# Given information
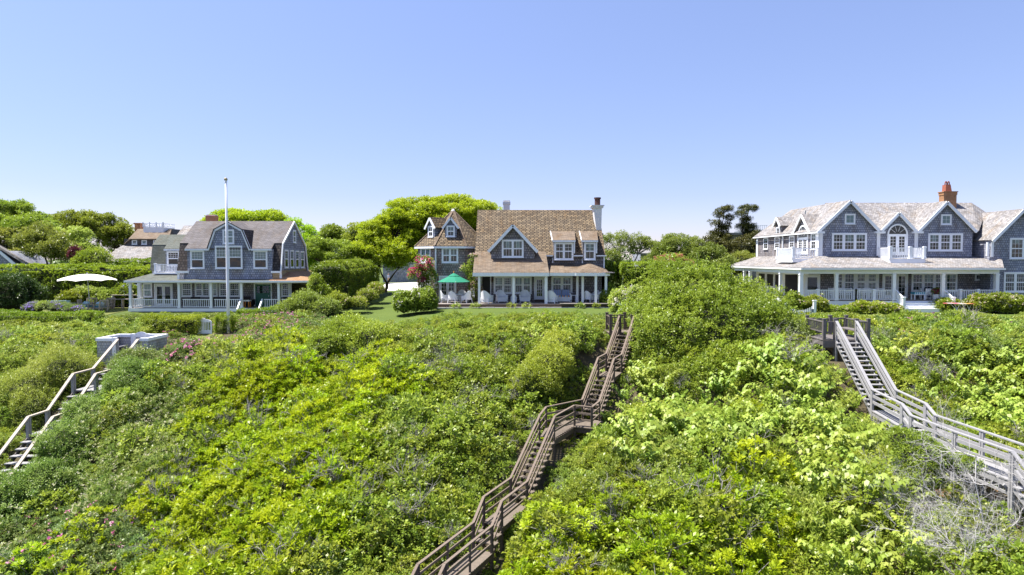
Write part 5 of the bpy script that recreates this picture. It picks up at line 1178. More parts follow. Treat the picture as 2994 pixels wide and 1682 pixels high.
for sx in (-1, 1): part('leg', MB().box(x + sx * .7 - .05, x + sx * .7 + .05, y - .25, y + .25, z, z + .198), 'white', t)
x, y, z = f4(828, 58.2); t = thing('flower_tub', 'round white tub of red and green flowers at the top of the steps', 'planter', (x, y, z))
part('tub', MB().tube([(x, y, z), (x, y, z + .08), (x, y, z + .5), (x, y, z + .5), (x, y, z + .44)], [.2, .26, .31, .27, .25], 16), 'ceramic', t)
lc = LC(); pts = rsph(90) * np.array([.32, .32, .26]) + np.array([x, y, z + .68]); lc.rosette(pts, pts - np.array([x, y, z + .5]), 8, .1, .1); o = lc.obj('foliage', [M['lf_mid']], t)
lc = LC(); pts = rsph(40) * np.array([.34, .34, .2]) + np.array([x, y, z + .72]); lc.rosette(pts, pts - np.array([x, y, z + .5]), 5, .05, .09, wid=.8); lc.obj('flowers', [M['fl_magenta']], t)
# folding table with a striped cloth on crossed legs
x0, x1 = P4_(900, 0, 55.6).x, P4_(1308, 0, 55.6).x; zt_ = P4_(0, 1278, 55.6).z; gzt = tz((x0 + x1) / 2, 55.6)
t = thing('folding_table', 'long folding table with a red and white striped cloth on crossed legs by the steps', 'table', ((x0 + x1) / 2, 55.6, gzt))
n = 12; pl = [(x0 + (x1 - x0) * k / n, 55.6 - .38 * math.sin(math.pi * (k / n) ** .8) - .02, zt_ + .06 - .07 * k / n) for k in range(n + 1)] + [(x0 + (x1 - x0) * k / n, 55.6 + .38 * math.sin(math.pi * (k / n) ** .8) + .02, zt_ + .06 - .07 * k / n) for k in range(n, -1, -1)]
part('tabletop', MB().ext(pl, (0, 0, .05)), 'stripe_board', t)
for xq in (x0 + (x1 - x0) * .34, x0 + (x1 - x0) * .63):
    for s in (-1, 1): part('leg', MB().beam((xq - s * .2, 55.6 + s * .03, zt_ + .03), (xq + s * .2, 55.6 + s * .03, gzt), .035, .035), 'white', t)
part('strut', MB().beam((x0 + .6, 55.6, zt_ + .03), (x0 + 1.3, 55.6, gzt + .15), .03, .03), 'white', t)
# white picket gate post with curved picket section left of the right house
gx_ = at(2398, 0, 53.0).x; zg1 = at(0, 881, 53).z; zg0 = tz(gx_, 53)
t = thing('garden_gate', 'white post and scooped picket gate half hidden by the big shrub mound', 'gate', (gx_, 53, zg0))
part('post', MB().box(gx_ - .1, gx_ + .1, 52.9, 53.1, zg0, zg1).box(gx_ - .14, gx_ + .14, 52.86, 53.14, zg1 + .001, zg1 + .08), 'white', t)
x2 = at(2314, 0, 53).x; part('post', MB().box(x2 - .1, x2 + .1, 52.9, 53.1, zg0, zg1 - .1), 'white', t)
part('latch', MB().box(gx_ - .28, gx_ - .11, 52.88, 52.97, zg1 - .85, zg1 - .6), 'lead', t)
n = 13
for k in range(n):
    f = (k + .5) / n; xx = x2 + .12 + (gx_ - x2 - .24) * f; hh = (zg1 - zg0) * (.42 + .28 * (2 * f - 1) ** 2)
    part('picket', MB().box(xx - .035, xx + .035, 52.98, 53.02, zg0 + .08, zg0 + hh), 'white', t)
for zz in (.22, .42): part('rail', MB().box(x2 + .1, gx_ - .1, 53.022, 53.05, zg0 + zz - .03, zg0 + zz + .03), 'white', t)
# ================================================================== BLUFF STAIRS
def walkway(t, secs, rh_, mc, mp, mt, ms, boards=(.32, .62), cap=(.13, .045), extra_post=3.0, foot=.25, tread_w=.27, psize=.09, rise=.185, bh=.13, sh=.22):
    """secs: (kind, L0, R0, L1, R1) with points at the height of the handrail"""
    for kind, L0, R0, L1, R1 in secs:
        dn = Vector((0, 0, -rh_))
        for A, B, s in ((L0, L1, -1), (R0, R1, 1)):
            d = B - A; ln = Vector((d.x, d.y)).length
            part('handrail', MB().beam(A, B, cap[0], cap[1]), mc, t)
            for bd in boards:
                part('rail_board', MB().beam(A - Z3 * bd, B - Z3 * bd, .035, bh), mc, t)
            m = max(1, int(round(ln / extra_post)))
            for i in range(m + 1):
                q = A.lerp(B, i / m); inset = d.normalized() * (.06 if i == 0 else -.06 if i == m else 0); q = q + inset
                zg = min(tz(q.x, q.y) - foot, q.z - rh_ - .3)
                part('post', MB().box(q.x - psize / 2, q.x + psize / 2, q.y - psize / 2, q.y + psize / 2, zg, q.z - .026), mp, t)
            part('stringer' if kind == 'flight' else 'side_beam', MB().beam(A + dn - Z3 * .13, B + dn - Z3 * .13, .045, sh), ms, t)
        if kind == 'flight':
            n = max(2, int(round((L0.z - L1.z) / rise)) - 1)
            for i in range(n):
                f = (i + 1) / (n + 1); a = L0.lerp(L1, f) + dn; b = R0.lerp(R1, f) + dn; e = (b - a).normalized() * .07
                part('tread', MB().beam(a - e + Z3 * .02, b + e + Z3 * .02, tread_w, .045), mt, t)
        else:
            n = max(2, int(round((L1 - L0).length / .145)))
            for i in range(n):
                f = (i + .5) / n; a = L0.lerp(L1, f) + dn; b = R0.lerp(R1, f) + dn; e = (b - a).normalized() * .05
                part('plank', MB().beam(a - e + Z3 * random.uniform(-.004, .004), b + e, (L1 - L0).length / n - .012, .04), mt, t)
def at_h(u, v, h):
    return atz(u, v, CZ - h)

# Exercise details
Reproduce the full listing above verbatim, with no pictures included.

# Exercise solution
Write part 5 of the bpy script that recreates this picture. It picks up at line 1178. More parts follow. Treat the picture as 2994 pixels wide and 1682 pixels high.
for sx in (-1, 1): part('leg', MB().box(x + sx * .7 - .05, x + sx * .7 + .05, y - .25, y + .25, z, z + .198), 'white', t)
x, y, z = f4(828, 58.2); t = thing('flower_tub', 'round white tub of red and green flowers at the top of the steps', 'planter', (x, y, z))
part('tub', MB().tube([(x, y, z), (x, y, z + .08), (x, y, z + .5), (x, y, z + .5), (x, y, z + .44)], [.2, .26, .31, .27, .25], 16), 'ceramic', t)
lc = LC(); pts = rsph(90) * np.array([.32, .32, .26]) + np.array([x, y, z + .68]); lc.rosette(pts, pts - np.array([x, y, z + .5]), 8, .1, .1); o = lc.obj('foliage', [M['lf_mid']], t)
lc = LC(); pts = rsph(40) * np.array([.34, .34, .2]) + np.array([x, y, z + .72]); lc.rosette(pts, pts - np.array([x, y, z + .5]), 5, .05, .09, wid=.8); lc.obj('flowers', [M['fl_magenta']], t)
# folding table with a striped cloth on crossed legs
x0, x1 = P4_(900, 0, 55.6).x, P4_(1308, 0, 55.6).x; zt_ = P4_(0, 1278, 55.6).z; gzt = tz((x0 + x1) / 2, 55.6)
t = thing('folding_table', 'long folding table with a red and white striped cloth on crossed legs by the steps', 'table', ((x0 + x1) / 2, 55.6, gzt))
n = 12; pl = [(x0 + (x1 - x0) * k / n, 55.6 - .38 * math.sin(math.pi * (k / n) ** .8) - .02, zt_ + .06 - .07 * k / n) for k in range(n + 1)] + [(x0 + (x1 - x0) * k / n, 55.6 + .38 * math.sin(math.pi * (k / n) ** .8) + .02, zt_ + .06 - .07 * k / n) for k in range(n, -1, -1)]
part('tabletop', MB().ext(pl, (0, 0, .05)), 'stripe_board', t)
for xq in (x0 + (x1 - x0) * .34, x0 + (x1 - x0) * .63):
    for s in (-1, 1): part('leg', MB().beam((xq - s * .2, 55.6 + s * .03, zt_ + .03), (xq + s * .2, 55.6 + s * .03, gzt), .035, .035), 'white', t)
part('strut', MB().beam((x0 + .6, 55.6, zt_ + .03), (x0 + 1.3, 55.6, gzt + .15), .03, .03), 'white', t)
# white picket gate post with curved picket section left of the right house
gx_ = at(2398, 0, 53.0).x; zg1 = at(0, 881, 53).z; zg0 = tz(gx_, 53)
t = thing('garden_gate', 'white post and scooped picket gate half hidden by the big shrub mound', 'gate', (gx_, 53, zg0))
part('post', MB().box(gx_ - .1, gx_ + .1, 52.9, 53.1, zg0, zg1).box(gx_ - .14, gx_ + .14, 52.86, 53.14, zg1 + .001, zg1 + .08), 'white', t)
x2 = at(2314, 0, 53).x; part('post', MB().box(x2 - .1, x2 + .1, 52.9, 53.1, zg0, zg1 - .1), 'white', t)
part('latch', MB().box(gx_ - .28, gx_ - .11, 52.88, 52.97, zg1 - .85, zg1 - .6), 'lead', t)
n = 13
for k in range(n):
    f = (k + .5) / n; xx = x2 + .12 + (gx_ - x2 - .24) * f; hh = (zg1 - zg0) * (.42 + .28 * (2 * f - 1) ** 2)
    part('picket', MB().box(xx - .035, xx + .035, 52.98, 53.02, zg0 + .08, zg0 + hh), 'white', t)
for zz in (.22, .42): part('rail', MB().box(x2 + .1, gx_ - .1, 53.022, 53.05, zg0 + zz - .03, zg0 + zz + .03), 'white', t)
# ================================================================== BLUFF STAIRS
def walkway(t, secs, rh_, mc, mp, mt, ms, boards=(.32, .62), cap=(.13, .045), extra_post=3.0, foot=.25, tread_w=.27, psize=.09, rise=.185, bh=.13, sh=.22):
    """secs: (kind, L0, R0, L1, R1) with points at the height of the handrail"""
    for kind, L0, R0, L1, R1 in secs:
        dn = Vector((0, 0, -rh_))
        for A, B, s in ((L0, L1, -1), (R0, R1, 1)):
            d = B - A; ln = Vector((d.x, d.y)).length
            part('handrail', MB().beam(A, B, cap[0], cap[1]), mc, t)
            for bd in boards:
                part('rail_board', MB().beam(A - Z3 * bd, B - Z3 * bd, .035, bh), mc, t)
            m = max(1, int(round(ln / extra_post)))
            for i in range(m + 1):
                q = A.lerp(B, i / m); inset = d.normalized() * (.06 if i == 0 else -.06 if i == m else 0); q = q + inset
                zg = min(tz(q.x, q.y) - foot, q.z - rh_ - .3)
                part('post', MB().box(q.x - psize / 2, q.x + psize / 2, q.y - psize / 2, q.y + psize / 2, zg, q.z - .026), mp, t)
            part('stringer' if kind == 'flight' else 'side_beam', MB().beam(A + dn - Z3 * .13, B + dn - Z3 * .13, .045, sh), ms, t)
        if kind == 'flight':
            n = max(2, int(round((L0.z - L1.z) / rise)) - 1)
            for i in range(n):
                f = (i + 1) / (n + 1); a = L0.lerp(L1, f) + dn; b = R0.lerp(R1, f) + dn; e = (b - a).normalized() * .07
                part('tread', MB().beam(a - e + Z3 * .02, b + e + Z3 * .02, tread_w, .045), mt, t)
        else:
            n = max(2, int(round((L1 - L0).length / .145)))
            for i in range(n):
                f = (i + .5) / n; a = L0.lerp(L1, f) + dn; b = R0.lerp(R1, f) + dn; e = (b - a).normalized() * .05
                part('plank', MB().beam(a - e + Z3 * random.uniform(-.004, .004), b + e, (L1 - L0).length / n - .012, .04), mt, t)
def at_h(u, v, h):
    return atz(u, v, CZ - h)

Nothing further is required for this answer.